The Open also arranged, Gumbs told me, for the tribe to get a cut if any golf simulator machines, being demonstrated by a NextLinks salesman, get sold. The company has already linked up with an Arizona tribe, the Ak-Chin, for a share of the profit. The simulators cost about $18,000. Of course, if nobody buys one, there’s no money to share.
According to Gumbs, there have been several meetings with the Open already about arrangements for this year. The tribe doesn’t get the parking. Instead, the Open—for traffic-flow purposes—is going to have private parking in a big lot in Westhampton, with fleets of busses bringing spectators the 15 miles to the Open and back.
The parking for those from the east will be at the Horse Show Grounds in Bridgehampton.
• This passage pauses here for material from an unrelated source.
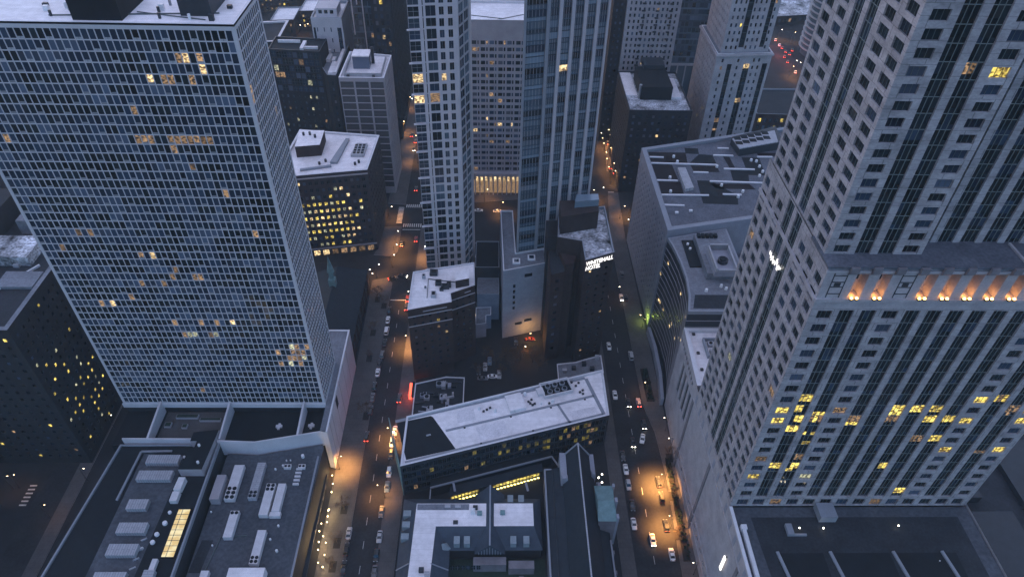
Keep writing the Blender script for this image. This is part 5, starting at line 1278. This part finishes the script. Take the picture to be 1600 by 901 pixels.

The Tribe suggested they provide parking for people from the east, who don’t especially want to drive all the way to Westhampton to come back to Shinnecock. That was turned down.
The tribal council has no plans to boycott or demonstrate about their being left out of things this year. But some individual tribal members say they might do so. It would consist of burning sage, drumming and carrying signs.
It would be a shame if things come to this. As the tribe has been an active partner with the golf club for nearly the entirety of the club’s existence, what is going on? There are enormous sums of money that will be made by organizations in this area—so why is this 650-member tribe, officially recognized by the Bureau of Indian Affairs and living simply on their 1.3-square-mile reservation, so clearly overlooked? The Nation has even suggested that the Open consider paying the tribe a fee for the use of their name and image.
The tribe might provide parking anyway. At the Masters Tournament in April, on its own, a nearby tribe offered premium parking on their grounds. It should be possible for the Shinnecock Nation to offer it—say, $50 a carload and you get to park at the pow-wow grounds, where a five-minute bus ride drops you at the entrance to the weeklong event—if village traffic police cooperate.
“We’re told that Arizona tribe raised $30,000 a day by providing parking with a bus shuttle,” Gumbs told me. “That might make up the whole loss we will suffer otherwise.”
Why wasn’t an executive at the Open assigned to see to it that the tribe, their friend, got a fair shake? There was another meeting about this Tuesday as we went to press.